## WRITTEN REQUEST
Without the pictures, can you quote each line below exactly?

## DATASET EXCERPT
□ □ □
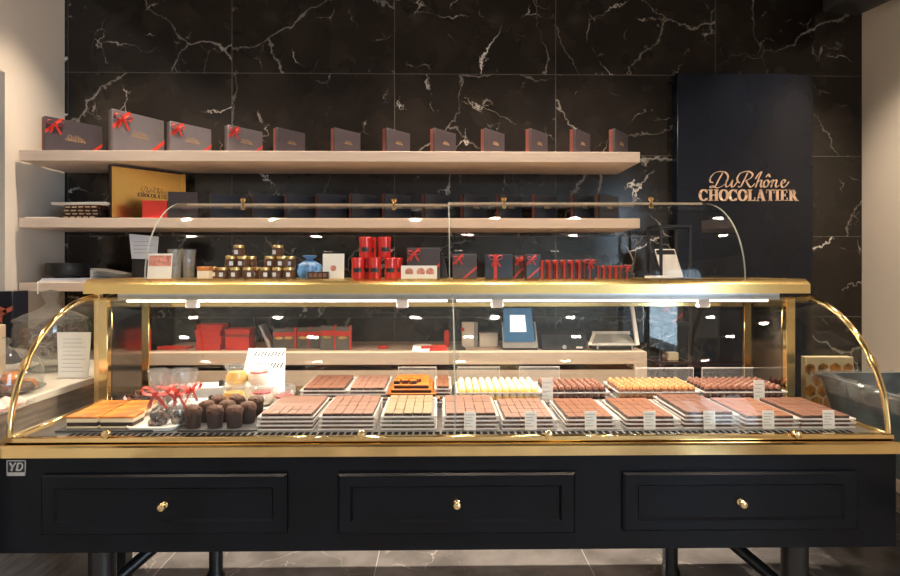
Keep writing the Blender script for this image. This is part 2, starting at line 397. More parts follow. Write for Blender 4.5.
part('groove_shade', MB().box(x0, x1-.07, 3.33, 3.35, ZR-.094, ZR-.067).box(x0, x1-.07, 3.207, 3.35, ZR-.096, ZR-.094).box(x0, x1-.07, 3.21, 3.35, ZR-.0675, ZR-.066), 'recess_shade', RC, True)  # near-black lining paints the shade in the gap under the worktop
# ------------------------------------------------------------------ sign panel
SGX0, SGX1 = PX(677, 3.6), PX(813, 3.6)
SG = thing('sign_panel', 'tall midnight blue sign panel with copper lettering on the marble wall', 'sign', ((SGX0+SGX1)/2, 3.6, 0))
part('panel', MB().box(SGX0, SGX1, 3.6, YW, .06, PZ(745, 73, 3.6)), 'sign_blue', SG, True, bev=.004)
part('plinth', MB().box(SGX0+.03, SGX1-.03, 3.62, YW, 0, .06), 'black_metal', SG, True)
lt = MB(); za = PZ(750, 201, 3.6); zb = PZ(750, 189.5, 3.6)
lay_text(lt, SER, (PX(699, 3.6), 3.6, za), (1, 0, 0), (0, 0, 1), (0, -1, 0), (PX(798.5, 3.6)-PX(699, 3.6))/SERW, zb-za, .004)
part('printed_word', lt, 'sign_letter', SG, True, label='copper serif capitals')
lt = MB(); za = PZ(750, 188, 3.6); zb = PZ(750, 173, 3.6)
lay_text(lt, SCR, (PX(710, 3.6), 3.6, za), (1, 0, 0), (0, 0, 1), (0, -1, 0), (PX(788, 3.6)-PX(710, 3.6))/5.2, zb-za, .004)
part('script_word', lt, 'sign_letter', SG, True, label='copper handwritten word')
# loudspeaker in the upper right corner
sp = thing('wall_speaker', 'black box speaker hanging high in the right corner', 'speaker', (2.36, 3.3, 2.93), R(14))
part('cabinet', MB().box(-.13, .13, -.1, .16, -.06, .15), 'black_plastic', sp, bev=.02, bseg=3)
part('grille', MB().box(-.11, .11, -.106, -.1, -.04, .13), 'black_metal', sp)
part('bracket', MB().tube([(0, .05, .14), (0, .05, ZC-2.93)], .015), 'black_metal', sp)
# ------------------------------------------------------------------ ceiling lights
def downlight(x, y, first, power, label, spot=True):
    if first is None:
        t = thing('ceiling_light', label, 'ceiling light', (x, y, ZC), group='recessed ceiling spots')
        part('ring', MB().lathe([(.035, -.012), (.05, -.012), (.055, 0), (.035, 0)], seg=24), 'white_metal', t)
        part('bulb', MB().lathe([(0, -.004), (.034, -.004), (.034, -.001), (0, -.001)], seg=20), 'lamp_disc', t)
    else:
        t = dup(first, (x, y, ZC), 0, label, 'recessed ceiling spots')
    ld = bpy.data.lights.new('spot', 'SPOT'); ld.energy = power; ld.color = (1.0, .80, .60); ld.spot_size = R(95); ld.spot_blend = .8; ld.shadow_soft_size = .035
    lo = bpy.data.objects.new('spot_lamp', ld); lo.location = (x, y, ZC-.02); link(lo)
    return t
wallrow = [PX(p, 3.3) for p in ()]
first = None
for i, x in enumerate((-1.78, -1.18, -.18, .39, .95, 1.98)):
    t = downlight(x, 3.15, first, 55, 'recessed warm spot in the ceiling above the wall shelves'); first = first or t
for y, n in ((2.1, 5), (.9, 5), (-.7, 5), (-2.2, 4)):
    for k in range(n):
        downlight(-1.7+3.7*k/(n-1)+random.uniform(-.15, .15), y, first, 42, 'recessed warm spot in the shop ceiling')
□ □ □
## IN RESPONSE
Keep writing the Blender script for this image. This is part 2, starting at line 397. More parts follow. Write for Blender 4.5.
part('groove_shade', MB().box(x0, x1-.07, 3.33, 3.35, ZR-.094, ZR-.067).box(x0, x1-.07, 3.207, 3.35, ZR-.096, ZR-.094).box(x0, x1-.07, 3.21, 3.35, ZR-.0675, ZR-.066), 'recess_shade', RC, True)  # near-black lining paints the shade in the gap under the worktop
# ------------------------------------------------------------------ sign panel
SGX0, SGX1 = PX(677, 3.6), PX(813, 3.6)
SG = thing('sign_panel', 'tall midnight blue sign panel with copper lettering on the marble wall', 'sign', ((SGX0+SGX1)/2, 3.6, 0))
part('panel', MB().box(SGX0, SGX1, 3.6, YW, .06, PZ(745, 73, 3.6)), 'sign_blue', SG, True, bev=.004)
part('plinth', MB().box(SGX0+.03, SGX1-.03, 3.62, YW, 0, .06), 'black_metal', SG, True)
lt = MB(); za = PZ(750, 201, 3.6); zb = PZ(750, 189.5, 3.6)
lay_text(lt, SER, (PX(699, 3.6), 3.6, za), (1, 0, 0), (0, 0, 1), (0, -1, 0), (PX(798.5, 3.6)-PX(699, 3.6))/SERW, zb-za, .004)
part('printed_word', lt, 'sign_letter', SG, True, label='copper serif capitals')
lt = MB(); za = PZ(750, 188, 3.6); zb = PZ(750, 173, 3.6)
lay_text(lt, SCR, (PX(710, 3.6), 3.6, za), (1, 0, 0), (0, 0, 1), (0, -1, 0), (PX(788, 3.6)-PX(710, 3.6))/5.2, zb-za, .004)
part('script_word', lt, 'sign_letter', SG, True, label='copper handwritten word')
# loudspeaker in the upper right corner
sp = thing('wall_speaker', 'black box speaker hanging high in the right corner', 'speaker', (2.36, 3.3, 2.93), R(14))
part('cabinet', MB().box(-.13, .13, -.1, .16, -.06, .15), 'black_plastic', sp, bev=.02, bseg=3)
part('grille', MB().box(-.11, .11, -.106, -.1, -.04, .13), 'black_metal', sp)
part('bracket', MB().tube([(0, .05, .14), (0, .05, ZC-2.93)], .015), 'black_metal', sp)
# ------------------------------------------------------------------ ceiling lights
def downlight(x, y, first, power, label, spot=True):
    if first is None:
        t = thing('ceiling_light', label, 'ceiling light', (x, y, ZC), group='recessed ceiling spots')
        part('ring', MB().lathe([(.035, -.012), (.05, -.012), (.055, 0), (.035, 0)], seg=24), 'white_metal', t)
        part('bulb', MB().lathe([(0, -.004), (.034, -.004), (.034, -.001), (0, -.001)], seg=20), 'lamp_disc', t)
    else:
        t = dup(first, (x, y, ZC), 0, label, 'recessed ceiling spots')
    ld = bpy.data.lights.new('spot', 'SPOT'); ld.energy = power; ld.color = (1.0, .80, .60); ld.spot_size = R(95); ld.spot_blend = .8; ld.shadow_soft_size = .035
    lo = bpy.data.objects.new('spot_lamp', ld); lo.location = (x, y, ZC-.02); link(lo)
    return t
wallrow = [PX(p, 3.3) for p in ()]
first = None
for i, x in enumerate((-1.78, -1.18, -.18, .39, .95, 1.98)):
    t = downlight(x, 3.15, first, 55, 'recessed warm spot in the ceiling above the wall shelves'); first = first or t
for y, n in ((2.1, 5), (.9, 5), (-.7, 5), (-2.2, 4)):
    for k in range(n):
        downlight(-1.7+3.7*k/(n-1)+random.uniform(-.15, .15), y, first, 42, 'recessed warm spot in the shop ceiling')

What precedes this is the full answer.